Lo que hace D. H. Lawrence con sus personajes no se parece a nada: ni él mismo, como autor, podría dar razón de los motivos y los actos que los gobiernan: tienen vida propia, más allá de su creador. Sus cuentos y novelas son como islas de personas independientes de la obra que las fabula. Pero si su obra de ficción está habitada por personas reales, su gran proyecto utópico fue el erial de sus fantasmas.
En el Renacimiento, los utopistas ofrecían mundos imaginarios, no instructivos de órdenes posibles. Su modo verbal era el subjuntivo. A los utopistas modernos, en cambo, los tentó la práctica: lo que era posible se volvió obligatorio. Sus utopías comienzan en modo subjuntivo, pero pronto pasan al condicional y terminan en imperativo. Quieren el bien. Quieren la justicia. Quieren gobiernos desde los valores más altos, y el resultado fue el horror puro. Pero algunas pequeñas utopías han funcionado. Han sido comunidades restringidas, elegidas y diseñadas para unos pocos y en territorios reducidos. Ciertas formas de la autarquía pueden funcionar. Es decir: con la utopía, la voluntad de gobernar desemboca en el infierno, pero está visto que la utopía sirve para no dejarse gobernar. No construye estados; defiende contra el Estado.
Ese fue el sueño de D. H. Lawrence. Entre sus cartas, papeles, manuscritos, dejó Rananim, la pequeña utopía que construyó desde 1915, para refugiar su lote de dignidad humana del horror de la guerra y el fracaso del mundo moderno. En una carta a E. M. Forster, explica: "quiero que las personas vengan a mi isla sin dinero ni clases, sin sacrificar nada, y que cada uno traiga sus deseos, a sabiendas de que sería una pequeña parte de un todo... Quiero una comunidad real, no construida desde la abstinencia o la igualdad, sino de muchas individualidades cabales en busca de su realización. Pero no hallo a nadie".

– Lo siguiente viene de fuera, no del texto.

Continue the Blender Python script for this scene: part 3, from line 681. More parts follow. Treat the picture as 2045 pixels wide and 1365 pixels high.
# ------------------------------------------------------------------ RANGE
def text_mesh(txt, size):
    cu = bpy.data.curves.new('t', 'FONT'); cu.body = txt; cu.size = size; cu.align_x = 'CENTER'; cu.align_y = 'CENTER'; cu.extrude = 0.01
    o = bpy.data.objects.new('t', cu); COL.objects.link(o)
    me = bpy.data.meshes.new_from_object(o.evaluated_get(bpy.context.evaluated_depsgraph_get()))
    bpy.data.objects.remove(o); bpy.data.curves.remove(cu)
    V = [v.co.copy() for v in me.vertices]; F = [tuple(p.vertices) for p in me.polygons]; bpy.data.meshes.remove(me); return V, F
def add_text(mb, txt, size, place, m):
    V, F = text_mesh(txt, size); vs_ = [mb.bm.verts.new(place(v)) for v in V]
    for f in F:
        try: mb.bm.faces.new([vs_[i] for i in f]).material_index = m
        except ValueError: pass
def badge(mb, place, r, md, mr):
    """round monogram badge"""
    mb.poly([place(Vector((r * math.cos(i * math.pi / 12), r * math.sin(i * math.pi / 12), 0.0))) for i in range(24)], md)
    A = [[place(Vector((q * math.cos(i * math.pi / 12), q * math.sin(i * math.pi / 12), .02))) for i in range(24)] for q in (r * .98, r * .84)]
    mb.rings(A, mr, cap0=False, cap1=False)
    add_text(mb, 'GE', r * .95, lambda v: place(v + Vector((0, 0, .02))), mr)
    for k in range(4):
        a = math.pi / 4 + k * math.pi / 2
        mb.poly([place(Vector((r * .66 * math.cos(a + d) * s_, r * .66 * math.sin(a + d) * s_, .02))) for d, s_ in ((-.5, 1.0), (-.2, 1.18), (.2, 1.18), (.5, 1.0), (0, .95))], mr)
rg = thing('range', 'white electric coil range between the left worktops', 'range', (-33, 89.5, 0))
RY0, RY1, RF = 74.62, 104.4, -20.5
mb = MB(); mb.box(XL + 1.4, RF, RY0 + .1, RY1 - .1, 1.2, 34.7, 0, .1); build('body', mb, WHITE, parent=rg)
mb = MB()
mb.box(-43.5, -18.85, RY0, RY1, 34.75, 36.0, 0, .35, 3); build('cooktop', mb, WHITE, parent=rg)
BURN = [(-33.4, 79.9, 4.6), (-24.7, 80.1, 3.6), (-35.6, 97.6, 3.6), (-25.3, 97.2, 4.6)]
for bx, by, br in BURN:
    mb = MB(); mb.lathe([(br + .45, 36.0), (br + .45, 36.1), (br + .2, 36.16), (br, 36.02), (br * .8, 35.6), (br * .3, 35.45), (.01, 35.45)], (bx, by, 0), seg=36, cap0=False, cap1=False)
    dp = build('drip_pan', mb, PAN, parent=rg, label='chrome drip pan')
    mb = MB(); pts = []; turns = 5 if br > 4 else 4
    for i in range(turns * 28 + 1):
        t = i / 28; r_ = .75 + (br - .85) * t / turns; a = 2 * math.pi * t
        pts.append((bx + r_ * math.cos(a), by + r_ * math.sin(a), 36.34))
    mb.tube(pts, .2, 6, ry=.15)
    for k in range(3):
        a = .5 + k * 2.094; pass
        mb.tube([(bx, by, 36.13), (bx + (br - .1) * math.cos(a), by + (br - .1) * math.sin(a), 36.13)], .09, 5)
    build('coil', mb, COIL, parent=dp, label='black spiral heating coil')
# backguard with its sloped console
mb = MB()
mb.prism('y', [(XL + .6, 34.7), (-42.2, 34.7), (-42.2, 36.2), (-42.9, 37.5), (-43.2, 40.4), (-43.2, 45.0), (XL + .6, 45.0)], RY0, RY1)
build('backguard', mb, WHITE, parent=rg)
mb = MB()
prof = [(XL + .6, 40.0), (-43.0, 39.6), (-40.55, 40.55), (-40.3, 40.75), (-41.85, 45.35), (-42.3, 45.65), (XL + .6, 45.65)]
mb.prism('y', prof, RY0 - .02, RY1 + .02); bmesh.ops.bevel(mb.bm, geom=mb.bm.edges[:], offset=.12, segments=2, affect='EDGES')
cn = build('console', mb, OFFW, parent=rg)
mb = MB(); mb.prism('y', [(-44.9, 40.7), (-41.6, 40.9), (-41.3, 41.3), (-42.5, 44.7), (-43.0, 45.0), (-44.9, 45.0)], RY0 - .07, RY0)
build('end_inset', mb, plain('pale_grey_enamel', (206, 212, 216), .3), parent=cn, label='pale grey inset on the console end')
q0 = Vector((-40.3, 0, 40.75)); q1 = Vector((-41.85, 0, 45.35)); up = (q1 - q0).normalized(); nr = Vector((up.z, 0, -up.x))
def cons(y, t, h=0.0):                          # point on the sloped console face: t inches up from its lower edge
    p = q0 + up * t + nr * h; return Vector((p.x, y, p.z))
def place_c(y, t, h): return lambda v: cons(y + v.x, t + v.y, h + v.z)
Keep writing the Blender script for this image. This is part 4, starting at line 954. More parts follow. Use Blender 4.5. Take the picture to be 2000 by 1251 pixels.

Intentó convencer a Gordon Campbell y su esposa, condes de Glenavy, de que financiaran un lugar en el Pacífico, donde pudieran vivir con otras personas "que se hallen también en paz, con alegría, y que fueran comprensivas y libres". Escribió un largo borrador de la constitución de la isla y se lo dio a Gordon, con la esperanza de convencerlo. Campbell no se interesó y puso los papeles quién sabe dónde. Muerto Lawrence, Campbell le contó la historia a Aldous Huxley, quien, desde luego, se entusiasmó: él mismo estaba escribiendo su crítica de las utopías (Un mundo feliz). "Cuando Gordon regresó —cuenta Lady Glenavy— buscamos por todos lados... casi desbaratamos la casa en cachitos tratando de hallar los documentos". Y nada: la utopía de Lawrence estaba perdida.
Importa un bledo la famosa isla. Pero no sé perdonar el extravío de aquel "pensamiento terrenable", salido del autor que mejor supo observar la caldera de los deseos que gobiernan a hombres y mujeres. Solo podemos conjeturar: el desengaño del mundo y de su propia utopía oscureció a Lawrence y trocó la necesidad del bien y la justicia en aquel terrible culto oscuro de La serpiente emplumada: salvaje, cruel, sangriento, mexicano. Spinoza tiene razón: cuando no nos mueve la esperanza, nos gobierna el miedo.